How do we even know that automation is a big part of the story at all? A key bit of evidence is that, despite the massive layoffs, American manufacturers are making more stuff than ever. Factories have become vastly more productive. Many factors contributed to these changes and Acemoglu and Restrepo focused on one in particular — the rise of the industrial robot.

Image: Washington Post

These are what people typically envision as robots — the autonomous sleds that carry parts across the factory floor, or the programmable arms that can weld, paint and even operate heavy machinery. The researchers obtained new data on the spread of this new technology, which is what enabled them to estimate how many jobs it displaced. Theirs is not a full accounting of the costs of automation, but a precise look at one component of this trend.

Since industrial robots still represent just a fraction of what we think of as automation, the claim that they caused 670,000 lost jobs is all the more surprising. As the researchers mention, some consultants believe that the number of industrial robots will quadruple in the next decade, which could mean millions more displaced manufacturing workers.

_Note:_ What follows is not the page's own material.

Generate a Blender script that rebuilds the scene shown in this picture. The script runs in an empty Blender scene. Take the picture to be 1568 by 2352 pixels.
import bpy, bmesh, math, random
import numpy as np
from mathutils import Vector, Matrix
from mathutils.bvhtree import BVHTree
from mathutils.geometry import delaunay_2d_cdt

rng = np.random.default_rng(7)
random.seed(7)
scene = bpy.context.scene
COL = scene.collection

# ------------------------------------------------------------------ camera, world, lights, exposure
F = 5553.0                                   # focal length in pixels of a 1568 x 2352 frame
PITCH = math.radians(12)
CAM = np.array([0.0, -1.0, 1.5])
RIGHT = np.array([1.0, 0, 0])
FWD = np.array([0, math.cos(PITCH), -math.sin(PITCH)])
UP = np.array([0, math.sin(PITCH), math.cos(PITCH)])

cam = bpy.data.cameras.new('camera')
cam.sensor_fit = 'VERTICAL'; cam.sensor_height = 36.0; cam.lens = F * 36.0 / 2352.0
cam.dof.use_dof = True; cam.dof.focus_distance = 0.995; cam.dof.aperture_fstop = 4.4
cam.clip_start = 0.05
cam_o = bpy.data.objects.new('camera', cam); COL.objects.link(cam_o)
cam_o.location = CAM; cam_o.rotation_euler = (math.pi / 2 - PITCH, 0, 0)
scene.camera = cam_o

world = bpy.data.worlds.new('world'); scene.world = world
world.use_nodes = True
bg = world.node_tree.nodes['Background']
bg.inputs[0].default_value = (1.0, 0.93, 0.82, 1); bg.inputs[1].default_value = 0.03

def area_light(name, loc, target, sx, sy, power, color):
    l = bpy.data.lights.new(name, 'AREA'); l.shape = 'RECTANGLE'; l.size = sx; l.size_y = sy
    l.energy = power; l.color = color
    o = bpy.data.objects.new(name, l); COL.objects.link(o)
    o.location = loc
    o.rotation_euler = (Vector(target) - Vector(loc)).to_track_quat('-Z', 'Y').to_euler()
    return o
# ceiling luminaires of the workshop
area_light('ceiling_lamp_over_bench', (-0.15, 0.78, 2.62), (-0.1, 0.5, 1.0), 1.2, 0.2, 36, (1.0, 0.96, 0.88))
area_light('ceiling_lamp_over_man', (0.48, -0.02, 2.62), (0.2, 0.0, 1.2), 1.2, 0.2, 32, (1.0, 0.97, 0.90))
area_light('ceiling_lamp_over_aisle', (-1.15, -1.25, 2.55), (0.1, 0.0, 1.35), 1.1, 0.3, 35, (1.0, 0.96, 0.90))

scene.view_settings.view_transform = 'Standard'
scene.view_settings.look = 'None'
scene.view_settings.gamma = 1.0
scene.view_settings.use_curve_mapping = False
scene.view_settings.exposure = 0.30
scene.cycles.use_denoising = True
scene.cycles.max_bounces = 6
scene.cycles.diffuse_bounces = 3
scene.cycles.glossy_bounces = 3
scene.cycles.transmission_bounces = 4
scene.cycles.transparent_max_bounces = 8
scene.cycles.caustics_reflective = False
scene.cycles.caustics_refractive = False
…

Restrepo is the first to concede that his research focuses on mostly the debit column. The benefits from robots — and from technological advancement in general — are even harder to measure, and it’s a matter that many economists are still sanguine about.

In the past, machines did automate many jobs out of existence, but new technology always created new opportunities — new kinds of desires, and new kinds of jobs to fulfill them. The recent anxieties about technological change are hardly new: Writing in the 1930s, the economist Maynard Keynes counseled patience, promising that any jobs lost to technology marked only a “temporary phase of maladjustment.”

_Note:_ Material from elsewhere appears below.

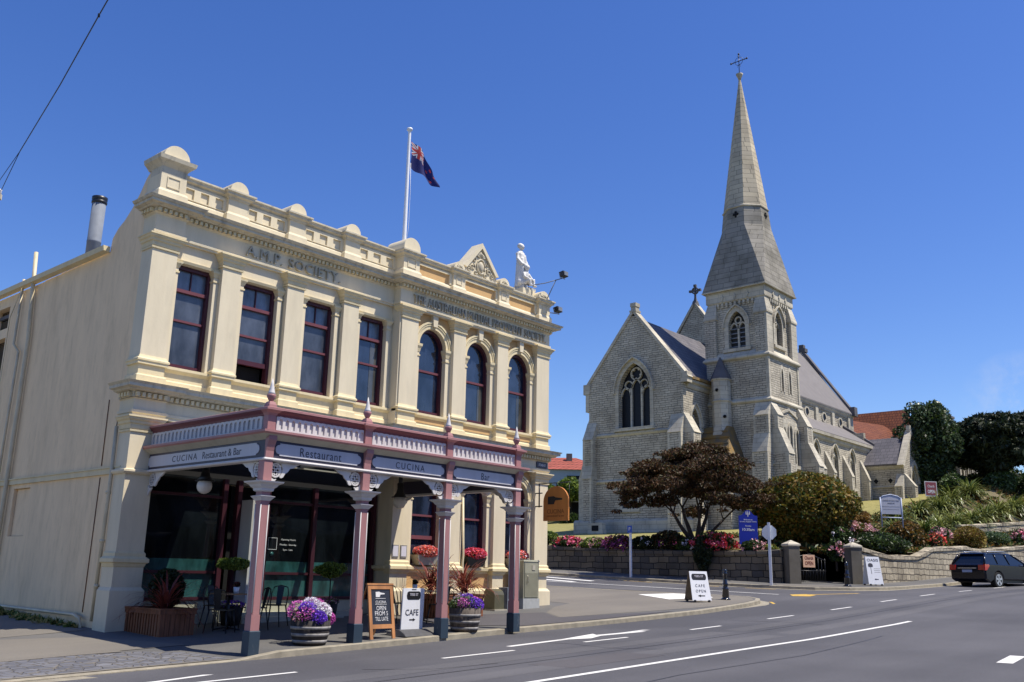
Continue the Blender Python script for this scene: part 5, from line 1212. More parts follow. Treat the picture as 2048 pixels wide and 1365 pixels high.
# timber planters
def boxplanter(x0,x1,y0,y1,lab,zz,h=0.52,plants=()):
    t=thing('timber_planter',lab,'planter',((x0+x1)/2,(y0+y1)/2,zz),group='timber box planters'); mb=MB()
    n=int((x1-x0)/0.1); w=(x1-x0)/n
    for k in range(n): mb.box(x0+w*k+0.004,x0+w*(k+1)-0.004,y0,y0+0.02,zz-0.02,zz+h-0.09); mb.box(x0+w*k+0.004,x0+w*(k+1)-0.004,y1-0.02,y1,zz-0.02,zz+h-0.09)
    n=int((y1-y0)/0.1); w=(y1-y0)/n
    for k in range(n): mb.box(x0,x0+0.02,y0+0.02+w*k,y0+w*(k+1)-0.024,zz-0.02,zz+h-0.09); mb.box(x1-0.02,x1,y0+0.02+w*k,y0+w*(k+1)-0.024,zz-0.02,zz+h-0.09)
    mb.box(x0+0.02,x1-0.02,y0+0.02,y1-0.02,zz-0.02,zz+h-0.15); mb.build('slatted_side','planter_wood',t)
    mb=MB(); mb.mould([(x0,y0),(x1,y0),(x1,y1),(x0,y1)],[(-0.05,h+zz-0.10),(0.02,h+zz-0.10),(0.02,h+zz-0.02),(0.035,h+zz-0.02),(0.035,h+zz+0.01),(-0.05,h+zz+0.01)],closed=True); mb.build('rim','planter_wood',t)
    mb=MB(); mb.box(x0+0.04,x1-0.04,y0+0.04,y1-0.04,zz+h-0.16,zz+h-0.05); mb.build('soil','soil',t); return t
t=boxplanter(9.62,10.36,17.35,18.72,'long timber planter with dark red spiky plant and clipped bush beside the left pilaster',P(9.9,18)-0.01,0.50)
blades('spiky_plant',(9.86,17.62,0.50),85,1.05,0.05,'dark_cordyline',t,spread=1.35,droop=1.5,lift=0.25)
leaves('bush',np.concatenate([blob((10.25,18.35,0.98),(0.36,0.36,0.40),4200,0.55)]),0.035,['dark_leaf'],t)
t=boxplanter(16.95,17.75,17.05,18.05,'timber planter full of red spiky plants beside the third post',P(17.4,17.6),0.55)
for x,y in ((17.15,17.35),(17.5,17.7),(17.35,17.9)): blades('spiky_plant',(x,y,P(17.4,17.6)+0.55),70,1.02,0.045,'red_cordyline',t,spread=1.35,droop=1.3,lift=0.25)
t=boxplanter(17.9,18.5,17.1,17.9,'square timber planter with spiky red plant to the right of the third post',P(18,17.6),0.55)
for x,y in ((18.15,17.4),(18.3,17.7)): blades('spiky_plant',(x,y,P(18.2,17.6)+0.55),80,1.08,0.045,'red_cordyline',t,spread=1.45,droop=1.4,lift=0.25)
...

The question, now, is what to do if the period of “maladjustment” that lasts decades, or possibly a lifetime, as the latest evidence suggests. Some say the time is nigh for a universal basic income. Bill Gates recently offered another provocative suggestion: Perhaps robots should pay taxes to compensate the workers that they replace.

Another lesson from history is that humans may have to become more flexible. America’s transformation from an agricultural nation to a manufacturing nation didn’t happen by accident, says Michael Chui, a partner at the McKinsey Global Institute who studies automation trends. “For people to go from working on the farm to working in factories, we greatly increased the educational attainment of the country over that time,” he said. “Our leaders made intentional decisions that made those changes possible.”

Some workers have weathered the strains of automation better than others. The number of jobs in finance, for instance, has continued to climb in recent decades, despite computers taking over many tasks, from filing papers, conducting research or even executing trades. Computerization displaced some people, but also created new kinds of work — jobs for programmers and people who sift through terabytes of financial data. In this case, automation amplified opportunities for people with advanced skills and talents.

Even in auto manufacturing, an industry that has been the poster child for robots displacing workers, there are signs of new opportunity. Ron Harbour, an analyst at Oliver Wyman, says that many of the most automated factories these days actually require more human labor to produce a car. That’s because cars themselves have become more complex, with things like powered seats and side airbags, and entertainment systems and backup cameras.

“There’s actually more work required of a plant today than ever before, so the labor hours have actually gone up a little bit,” he said. “The plants have made significant productivity improvements, but that has been offset by increasing complexity of the process. There’s just more work.”

The latest auto jobs are not the same as the old auto jobs, of course. These days, plants are seeking more robot technicians than assembly line welders. But this illustrates the hope that someday there will be more than enough work for both humans and robots and artificial intelligence routines, as long as we are prepared for it to look different than we're used to. We just have to muddle through the meanwhile.